The footage released in response to the Journal's request offers the most detailed moment-by-moment account of the protest's infancy and how police and administrators responded. It paints a picture of a small university police department ill-prepared to deal with such a situation, and documents how police and administrative decisions seem to have diverged from widely accepted best practices for policing protest activity.
But the footage is by no means comprehensive. Of the six university police officers on scene that day, the Journal only obtained body camera footage from four, none of which capture the entirety of their deployment. A university public records specialist told the Journal the department's vendor was unable to recover footage from two of the officers and two other cameras had "technical issues," while batteries died on yet two others partway through the incident. Footage from Cress' camera, meanwhile, included an unexplained gap of more than two hours. (The university said it would release that outstanding footage to the Journal by Sept. 30 but had still failed to do so as the paper went to press Oct. 1.)
Nonetheless, what's been released offers the fullest picture to date of the situation officers faced when they arrived at Siemens Hall that day and how they responded.
Spencer Fomby, a retired police captain with 22 years of experience and who now serves as the Public Order Section Chair for the National Tactical Officers Association, spent years helping the Berkeley Police Department respond to demonstrations, like those in the wake of the 2009 police shooting of Oscar Grant, and incorporating de-escalation principles into the department's critical incident and public order responses. In an interview with the Journal, Fomby says campus protests are inherently complex and dynamic, but offered some key best practices.
First off, Fomby says occupying a building is not an act of protected free speech, so administrators certainly have the authority to threaten protesters with arrest if they refuse to leave. But he notes communication is essential.
"You have to attempt to communicate with the protest group, letting them know they're violating certain rules and potentially laws, and then telling them there's a consequence for their actions," he says, adding a uniformed officer is generally not the best choice to engage in this communication, as it can be seen as an escalating factor or make the situation confrontational.
In the footage released to the Journal, Cress is the only person who has this type of conversation with demonstrators at the protest's outset, and he never fully articulates the potential consequences if they refuse to leave the building. (They reportedly only learn of plans to arrest them sometime later when they're relayed by a local reporter shortly before police in riot gear begin staging outside the building's glass doors.)
Fomby says he also learned through firsthand experience the importance of making sure decision makers fully understand the potential outcomes of their directives. For example, he says, someone giving an order to clear protesters from a building should be made to understand that if those protesters resist arrest, officers will use force, which could have bad optics and escalate tensions.
If such a conversation occurred at CPH, it's not captured on camera.
Finally, Fomby says it's important to understand the emotionality of these situations.
"It's such an emotionally charged event that people who have never been involved in criminal activity or with police will become resistive, just because they're so passionate," he says, adding that, as such, when there's "no real threat to the building, nobody is in danger," it's best to slow things down and communicate.
At CPH, after the initial decision was made to clear the building, the body camera footage does not give any indication that any efforts to re-engage in communication with protesters was made for hours, not until well after police had tried — and failed — to forcefully remove them.
The principles mentioned by Fomby align closely with those detailed in a variety of white papers and guidelines issued on policing protests by the likes of Police1, the RAND Corporation and the U.S. Department of Justice.

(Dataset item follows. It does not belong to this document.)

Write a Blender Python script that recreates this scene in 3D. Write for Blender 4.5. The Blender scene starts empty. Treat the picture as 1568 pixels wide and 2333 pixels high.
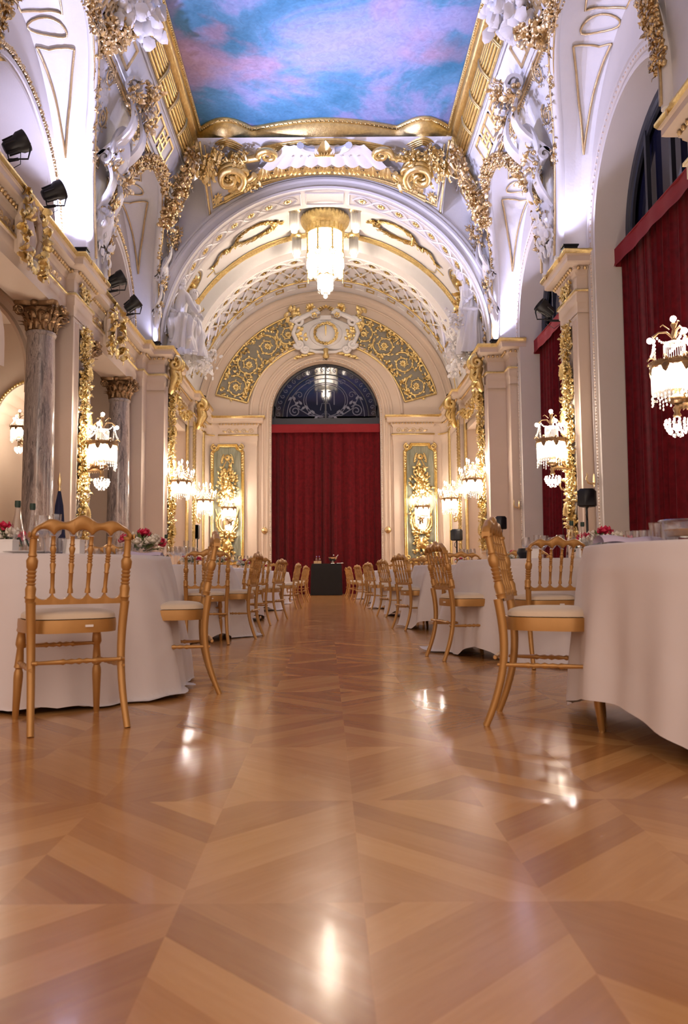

In addition to guidance on broad strategy, these publications also offer detailed suggestions, many of which do not appear to have been followed in the Siemens Hall response. For example, the publications suggest that officers in tactical gear — like helmets and shields — should stage where protesters cannot see them because the mere sight of them can escalate tensions.
This did not happen at CPH, where the sight of officers in tactical gear appears to have escalated tensions — leading to the barricading of doors and an intensifying of protest activity — to the point Cress at one point tells sheriff's deputies in vests and helmets standing directly in front of the entrance to Siemens Hall, "Your presence has changed things considerably."
CPH Interim President Michael Spagna sent a campuswide email Sept. 11 reporting, in part, that the spring protests were the subject of an after-action review "of how the events in April were handled and what could have been done differently," details of which will be shared with the campus community "in the near future." The Journal has requested copies of any documents generated by the review, and the university has indicated it will respond by Oct. 31.
Below, find a timeline of the first six hours of the protest that eventually shuttered Cal Poly Humboldt last spring, compiled entirely from video footage of the incident, as well as the initial police calls for service.
4:25 p.m. — Presidential aide Paula Petersen calls the University Police Department's non-emergency line to report there's "some little protest, little something going on" but "we're fine and safe." Petersen says the protesters are disrupting the university's Time, Place and Manner Policy and requests an officer respond. A few minutes later, dispatch calls back to ask Petersen how many people are involved in the demonstration and she says she doesn't know. "We heard them coming and we just locked and shut the shades so as not to engage," says Petersen, who then calls back again a short time later to report protesters have begun erecting tents in the hallway.